Exercise instructions →
Keep to the lines between the one holding "were 1920x1440 pixels." and the one holding "M_VAULT)); struct(tunr.obj('wall_right_reveals', M_INTR))", inclusive, and write them out exactly.

-- BEGIN Records --

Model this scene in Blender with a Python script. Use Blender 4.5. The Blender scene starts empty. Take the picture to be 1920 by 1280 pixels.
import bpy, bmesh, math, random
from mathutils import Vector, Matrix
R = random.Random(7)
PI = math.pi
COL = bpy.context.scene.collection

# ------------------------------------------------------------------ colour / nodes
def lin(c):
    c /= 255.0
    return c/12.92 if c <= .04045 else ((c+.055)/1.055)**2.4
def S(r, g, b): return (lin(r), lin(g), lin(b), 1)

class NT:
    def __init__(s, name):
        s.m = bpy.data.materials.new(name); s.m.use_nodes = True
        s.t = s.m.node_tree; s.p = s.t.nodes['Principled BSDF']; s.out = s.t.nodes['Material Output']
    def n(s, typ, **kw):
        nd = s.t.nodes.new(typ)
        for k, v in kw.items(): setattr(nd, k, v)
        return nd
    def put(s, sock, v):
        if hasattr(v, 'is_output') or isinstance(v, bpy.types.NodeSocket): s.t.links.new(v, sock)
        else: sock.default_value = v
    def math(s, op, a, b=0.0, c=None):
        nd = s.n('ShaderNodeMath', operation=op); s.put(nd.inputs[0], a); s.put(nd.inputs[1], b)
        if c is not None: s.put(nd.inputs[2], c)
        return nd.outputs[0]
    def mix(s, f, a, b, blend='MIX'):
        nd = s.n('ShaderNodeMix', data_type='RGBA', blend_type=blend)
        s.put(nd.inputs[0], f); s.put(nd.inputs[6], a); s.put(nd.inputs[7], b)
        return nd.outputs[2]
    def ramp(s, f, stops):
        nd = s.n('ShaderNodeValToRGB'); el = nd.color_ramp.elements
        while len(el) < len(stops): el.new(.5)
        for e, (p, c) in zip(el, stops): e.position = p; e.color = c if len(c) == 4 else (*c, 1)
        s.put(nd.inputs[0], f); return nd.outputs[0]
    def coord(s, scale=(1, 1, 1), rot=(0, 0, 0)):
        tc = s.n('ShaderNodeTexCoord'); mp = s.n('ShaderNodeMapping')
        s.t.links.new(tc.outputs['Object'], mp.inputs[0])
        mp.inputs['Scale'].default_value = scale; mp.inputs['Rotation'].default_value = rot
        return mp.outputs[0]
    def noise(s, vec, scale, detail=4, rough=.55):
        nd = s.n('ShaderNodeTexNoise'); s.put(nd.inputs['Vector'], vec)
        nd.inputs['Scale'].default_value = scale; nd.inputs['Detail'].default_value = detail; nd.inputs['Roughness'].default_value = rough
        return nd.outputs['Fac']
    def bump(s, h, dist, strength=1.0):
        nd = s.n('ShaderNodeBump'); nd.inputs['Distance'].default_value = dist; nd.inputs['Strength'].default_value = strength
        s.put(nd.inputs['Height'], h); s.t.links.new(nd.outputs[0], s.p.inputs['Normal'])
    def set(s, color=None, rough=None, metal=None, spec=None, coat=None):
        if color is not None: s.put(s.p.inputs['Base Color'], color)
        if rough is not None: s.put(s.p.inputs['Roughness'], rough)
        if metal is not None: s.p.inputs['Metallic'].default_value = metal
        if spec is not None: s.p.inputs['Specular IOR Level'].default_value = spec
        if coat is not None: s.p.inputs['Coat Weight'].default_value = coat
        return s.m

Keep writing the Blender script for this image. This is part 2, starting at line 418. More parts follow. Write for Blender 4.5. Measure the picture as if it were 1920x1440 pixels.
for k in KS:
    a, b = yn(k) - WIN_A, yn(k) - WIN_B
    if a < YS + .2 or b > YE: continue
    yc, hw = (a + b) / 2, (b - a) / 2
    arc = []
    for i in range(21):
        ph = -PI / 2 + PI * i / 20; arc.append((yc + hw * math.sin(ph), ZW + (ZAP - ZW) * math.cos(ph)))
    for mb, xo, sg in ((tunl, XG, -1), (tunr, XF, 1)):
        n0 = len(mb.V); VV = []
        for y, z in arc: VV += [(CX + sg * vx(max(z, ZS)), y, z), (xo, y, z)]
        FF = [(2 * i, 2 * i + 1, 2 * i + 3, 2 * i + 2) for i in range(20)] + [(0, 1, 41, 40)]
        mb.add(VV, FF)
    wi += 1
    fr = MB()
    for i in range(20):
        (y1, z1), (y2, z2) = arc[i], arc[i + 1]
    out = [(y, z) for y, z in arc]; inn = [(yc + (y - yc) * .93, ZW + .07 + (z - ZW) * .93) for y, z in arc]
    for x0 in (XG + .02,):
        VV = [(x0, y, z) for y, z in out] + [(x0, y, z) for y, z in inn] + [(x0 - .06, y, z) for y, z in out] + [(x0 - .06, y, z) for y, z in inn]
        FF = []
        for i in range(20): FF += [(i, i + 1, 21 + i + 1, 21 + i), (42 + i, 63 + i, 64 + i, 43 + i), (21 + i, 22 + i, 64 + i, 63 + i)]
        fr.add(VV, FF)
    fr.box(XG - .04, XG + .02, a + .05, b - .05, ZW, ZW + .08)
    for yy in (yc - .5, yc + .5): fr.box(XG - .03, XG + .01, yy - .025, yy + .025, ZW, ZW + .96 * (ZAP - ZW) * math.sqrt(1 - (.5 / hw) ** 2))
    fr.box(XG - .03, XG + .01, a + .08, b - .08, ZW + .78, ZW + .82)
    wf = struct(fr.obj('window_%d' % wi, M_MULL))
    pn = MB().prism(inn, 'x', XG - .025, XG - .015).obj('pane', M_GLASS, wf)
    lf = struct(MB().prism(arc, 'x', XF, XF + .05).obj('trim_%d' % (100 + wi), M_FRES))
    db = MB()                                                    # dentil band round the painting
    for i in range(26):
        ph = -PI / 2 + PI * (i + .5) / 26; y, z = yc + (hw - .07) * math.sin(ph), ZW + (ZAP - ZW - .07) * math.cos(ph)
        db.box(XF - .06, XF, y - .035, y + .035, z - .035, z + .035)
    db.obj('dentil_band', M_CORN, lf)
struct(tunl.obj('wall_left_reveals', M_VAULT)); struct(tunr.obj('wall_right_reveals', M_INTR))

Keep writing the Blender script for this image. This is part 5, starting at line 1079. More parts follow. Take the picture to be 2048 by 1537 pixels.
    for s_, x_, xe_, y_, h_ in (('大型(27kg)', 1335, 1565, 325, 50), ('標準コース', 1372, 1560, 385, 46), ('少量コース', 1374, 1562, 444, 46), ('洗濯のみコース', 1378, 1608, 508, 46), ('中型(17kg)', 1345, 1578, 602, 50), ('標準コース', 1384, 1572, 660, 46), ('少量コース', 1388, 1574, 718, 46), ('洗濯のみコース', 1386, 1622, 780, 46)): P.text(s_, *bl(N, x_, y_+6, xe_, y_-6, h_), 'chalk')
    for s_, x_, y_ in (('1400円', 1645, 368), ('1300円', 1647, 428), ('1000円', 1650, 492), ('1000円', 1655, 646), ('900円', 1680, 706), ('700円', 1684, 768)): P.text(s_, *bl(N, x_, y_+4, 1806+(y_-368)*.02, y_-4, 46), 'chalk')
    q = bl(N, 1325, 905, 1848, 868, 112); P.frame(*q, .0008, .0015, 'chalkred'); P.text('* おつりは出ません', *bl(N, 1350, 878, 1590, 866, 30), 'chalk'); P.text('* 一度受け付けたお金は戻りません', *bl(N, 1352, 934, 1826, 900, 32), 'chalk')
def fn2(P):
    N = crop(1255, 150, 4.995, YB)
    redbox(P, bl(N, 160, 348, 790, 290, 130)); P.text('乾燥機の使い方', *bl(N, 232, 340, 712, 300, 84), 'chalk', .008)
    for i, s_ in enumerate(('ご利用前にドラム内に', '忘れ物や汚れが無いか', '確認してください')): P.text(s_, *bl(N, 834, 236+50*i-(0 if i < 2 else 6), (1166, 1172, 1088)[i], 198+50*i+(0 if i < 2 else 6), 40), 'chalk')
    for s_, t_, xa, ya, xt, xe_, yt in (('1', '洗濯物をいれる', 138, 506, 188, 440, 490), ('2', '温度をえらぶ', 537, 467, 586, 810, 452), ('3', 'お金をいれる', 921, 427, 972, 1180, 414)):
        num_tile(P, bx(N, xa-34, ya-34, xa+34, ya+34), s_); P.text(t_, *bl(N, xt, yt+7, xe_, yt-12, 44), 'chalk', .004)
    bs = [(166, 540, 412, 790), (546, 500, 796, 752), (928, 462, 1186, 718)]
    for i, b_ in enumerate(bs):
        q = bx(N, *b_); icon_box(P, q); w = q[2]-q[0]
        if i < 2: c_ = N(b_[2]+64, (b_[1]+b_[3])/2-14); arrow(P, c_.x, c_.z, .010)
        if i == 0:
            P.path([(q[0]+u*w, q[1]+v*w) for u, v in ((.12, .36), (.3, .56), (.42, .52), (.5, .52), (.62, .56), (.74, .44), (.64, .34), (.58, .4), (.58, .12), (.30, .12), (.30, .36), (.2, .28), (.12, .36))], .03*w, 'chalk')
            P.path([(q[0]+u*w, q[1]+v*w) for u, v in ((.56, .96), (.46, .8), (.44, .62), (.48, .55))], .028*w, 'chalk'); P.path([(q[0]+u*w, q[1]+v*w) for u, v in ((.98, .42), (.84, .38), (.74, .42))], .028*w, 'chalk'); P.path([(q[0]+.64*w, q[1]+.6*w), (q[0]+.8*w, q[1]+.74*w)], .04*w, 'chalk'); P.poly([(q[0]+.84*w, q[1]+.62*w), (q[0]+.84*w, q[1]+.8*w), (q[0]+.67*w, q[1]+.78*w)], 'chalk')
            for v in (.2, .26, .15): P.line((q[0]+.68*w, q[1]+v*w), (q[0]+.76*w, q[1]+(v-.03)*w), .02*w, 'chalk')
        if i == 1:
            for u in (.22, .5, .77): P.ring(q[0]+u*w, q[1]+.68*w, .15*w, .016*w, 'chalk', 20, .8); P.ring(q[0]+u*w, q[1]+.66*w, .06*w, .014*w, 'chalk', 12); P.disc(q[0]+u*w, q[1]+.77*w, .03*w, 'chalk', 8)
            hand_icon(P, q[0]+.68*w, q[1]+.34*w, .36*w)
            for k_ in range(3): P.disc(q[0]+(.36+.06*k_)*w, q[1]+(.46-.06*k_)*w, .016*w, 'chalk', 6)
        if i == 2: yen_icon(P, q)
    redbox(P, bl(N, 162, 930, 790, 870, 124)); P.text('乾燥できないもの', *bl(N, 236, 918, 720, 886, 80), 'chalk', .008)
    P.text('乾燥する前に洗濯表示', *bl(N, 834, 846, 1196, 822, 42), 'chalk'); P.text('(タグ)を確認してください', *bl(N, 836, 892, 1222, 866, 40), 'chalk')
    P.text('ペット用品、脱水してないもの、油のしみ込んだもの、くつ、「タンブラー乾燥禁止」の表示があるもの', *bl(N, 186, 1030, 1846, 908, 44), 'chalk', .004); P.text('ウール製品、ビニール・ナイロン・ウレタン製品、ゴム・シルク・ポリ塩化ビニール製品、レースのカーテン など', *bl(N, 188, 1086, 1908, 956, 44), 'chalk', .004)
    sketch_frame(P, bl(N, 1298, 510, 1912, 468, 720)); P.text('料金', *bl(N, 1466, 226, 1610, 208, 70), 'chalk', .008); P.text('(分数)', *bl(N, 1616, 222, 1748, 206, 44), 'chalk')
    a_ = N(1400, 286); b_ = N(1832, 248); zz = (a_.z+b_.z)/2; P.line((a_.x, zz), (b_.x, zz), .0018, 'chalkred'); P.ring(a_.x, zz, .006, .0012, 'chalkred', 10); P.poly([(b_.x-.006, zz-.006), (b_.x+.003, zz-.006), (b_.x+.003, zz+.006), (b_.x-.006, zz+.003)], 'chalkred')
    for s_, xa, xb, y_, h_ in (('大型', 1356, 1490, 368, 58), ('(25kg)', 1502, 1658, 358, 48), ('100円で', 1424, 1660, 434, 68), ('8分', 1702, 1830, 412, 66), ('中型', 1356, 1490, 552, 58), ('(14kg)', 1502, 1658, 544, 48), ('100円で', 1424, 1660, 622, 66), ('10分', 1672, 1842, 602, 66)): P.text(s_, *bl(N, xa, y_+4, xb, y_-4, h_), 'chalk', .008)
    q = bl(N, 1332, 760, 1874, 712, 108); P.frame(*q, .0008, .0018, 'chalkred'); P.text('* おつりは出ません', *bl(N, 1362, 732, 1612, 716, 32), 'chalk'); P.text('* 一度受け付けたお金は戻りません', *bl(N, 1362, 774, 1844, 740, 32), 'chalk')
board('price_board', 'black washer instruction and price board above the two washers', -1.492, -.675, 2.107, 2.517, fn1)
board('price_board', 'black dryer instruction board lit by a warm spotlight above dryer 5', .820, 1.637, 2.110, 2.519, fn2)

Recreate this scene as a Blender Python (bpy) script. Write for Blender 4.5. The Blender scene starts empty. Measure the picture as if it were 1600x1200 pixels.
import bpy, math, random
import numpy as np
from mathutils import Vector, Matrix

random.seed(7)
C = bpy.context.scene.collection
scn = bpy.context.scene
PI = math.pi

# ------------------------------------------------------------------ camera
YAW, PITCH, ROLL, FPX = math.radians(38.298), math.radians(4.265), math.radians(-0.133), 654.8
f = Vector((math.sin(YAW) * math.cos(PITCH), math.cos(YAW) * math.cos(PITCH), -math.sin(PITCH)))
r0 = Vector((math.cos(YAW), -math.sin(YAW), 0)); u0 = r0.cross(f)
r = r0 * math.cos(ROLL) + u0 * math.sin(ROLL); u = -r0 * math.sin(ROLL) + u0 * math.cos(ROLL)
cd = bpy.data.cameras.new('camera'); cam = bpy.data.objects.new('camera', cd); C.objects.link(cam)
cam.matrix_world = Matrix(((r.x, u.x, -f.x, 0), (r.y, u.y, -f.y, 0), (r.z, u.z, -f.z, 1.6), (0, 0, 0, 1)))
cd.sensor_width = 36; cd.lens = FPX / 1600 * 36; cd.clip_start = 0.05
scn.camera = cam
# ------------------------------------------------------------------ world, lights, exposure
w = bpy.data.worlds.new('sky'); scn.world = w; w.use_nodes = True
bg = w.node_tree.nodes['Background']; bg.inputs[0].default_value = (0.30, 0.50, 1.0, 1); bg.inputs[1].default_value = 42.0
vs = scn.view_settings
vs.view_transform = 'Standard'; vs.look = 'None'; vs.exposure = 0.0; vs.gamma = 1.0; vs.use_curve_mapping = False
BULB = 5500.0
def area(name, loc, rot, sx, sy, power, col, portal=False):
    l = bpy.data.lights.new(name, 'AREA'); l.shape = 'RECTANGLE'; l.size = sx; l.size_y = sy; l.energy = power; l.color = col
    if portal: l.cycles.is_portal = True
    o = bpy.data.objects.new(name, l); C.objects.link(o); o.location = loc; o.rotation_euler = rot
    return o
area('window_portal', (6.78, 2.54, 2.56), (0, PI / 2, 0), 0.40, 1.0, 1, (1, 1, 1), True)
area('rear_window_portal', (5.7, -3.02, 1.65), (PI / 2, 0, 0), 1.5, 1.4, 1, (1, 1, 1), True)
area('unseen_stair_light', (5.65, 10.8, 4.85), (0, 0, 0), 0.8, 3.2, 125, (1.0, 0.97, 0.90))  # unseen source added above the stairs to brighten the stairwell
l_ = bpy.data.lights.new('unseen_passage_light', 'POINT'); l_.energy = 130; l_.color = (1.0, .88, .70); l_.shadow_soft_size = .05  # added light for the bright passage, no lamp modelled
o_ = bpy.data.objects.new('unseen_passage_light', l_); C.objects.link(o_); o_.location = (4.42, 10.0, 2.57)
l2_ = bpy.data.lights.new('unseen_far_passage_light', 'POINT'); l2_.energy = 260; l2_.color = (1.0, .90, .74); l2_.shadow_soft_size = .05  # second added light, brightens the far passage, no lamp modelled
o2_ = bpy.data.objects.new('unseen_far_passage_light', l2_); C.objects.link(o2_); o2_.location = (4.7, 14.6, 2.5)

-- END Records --

Task result →
Keep writing the Blender script for this image. This is part 2, starting at line 418. More parts follow. Write for Blender 4.5. Measure the picture as if it were 1920x1440 pixels.
for k in KS:
    a, b = yn(k) - WIN_A, yn(k) - WIN_B
    if a < YS + .2 or b > YE: continue
    yc, hw = (a + b) / 2, (b - a) / 2
    arc = []
    for i in range(21):
        ph = -PI / 2 + PI * i / 20; arc.append((yc + hw * math.sin(ph), ZW + (ZAP - ZW) * math.cos(ph)))
    for mb, xo, sg in ((tunl, XG, -1), (tunr, XF, 1)):
        n0 = len(mb.V); VV = []
        for y, z in arc: VV += [(CX + sg * vx(max(z, ZS)), y, z), (xo, y, z)]
        FF = [(2 * i, 2 * i + 1, 2 * i + 3, 2 * i + 2) for i in range(20)] + [(0, 1, 41, 40)]
        mb.add(VV, FF)
    wi += 1
    fr = MB()
    for i in range(20):
        (y1, z1), (y2, z2) = arc[i], arc[i + 1]
    out = [(y, z) for y, z in arc]; inn = [(yc + (y - yc) * .93, ZW + .07 + (z - ZW) * .93) for y, z in arc]
    for x0 in (XG + .02,):
        VV = [(x0, y, z) for y, z in out] + [(x0, y, z) for y, z in inn] + [(x0 - .06, y, z) for y, z in out] + [(x0 - .06, y, z) for y, z in inn]
        FF = []
        for i in range(20): FF += [(i, i + 1, 21 + i + 1, 21 + i), (42 + i, 63 + i, 64 + i, 43 + i), (21 + i, 22 + i, 64 + i, 63 + i)]
        fr.add(VV, FF)
    fr.box(XG - .04, XG + .02, a + .05, b - .05, ZW, ZW + .08)
    for yy in (yc - .5, yc + .5): fr.box(XG - .03, XG + .01, yy - .025, yy + .025, ZW, ZW + .96 * (ZAP - ZW) * math.sqrt(1 - (.5 / hw) ** 2))
    fr.box(XG - .03, XG + .01, a + .08, b - .08, ZW + .78, ZW + .82)
    wf = struct(fr.obj('window_%d' % wi, M_MULL))
    pn = MB().prism(inn, 'x', XG - .025, XG - .015).obj('pane', M_GLASS, wf)
    lf = struct(MB().prism(arc, 'x', XF, XF + .05).obj('trim_%d' % (100 + wi), M_FRES))
    db = MB()                                                    # dentil band round the painting
    for i in range(26):
        ph = -PI / 2 + PI * (i + .5) / 26; y, z = yc + (hw - .07) * math.sin(ph), ZW + (ZAP - ZW - .07) * math.cos(ph)
        db.box(XF - .06, XF, y - .035, y + .035, z - .035, z + .035)
    db.obj('dentil_band', M_CORN, lf)
struct(tunl.obj('wall_left_reveals', M_VAULT)); struct(tunr.obj('wall_right_reveals', M_INTR))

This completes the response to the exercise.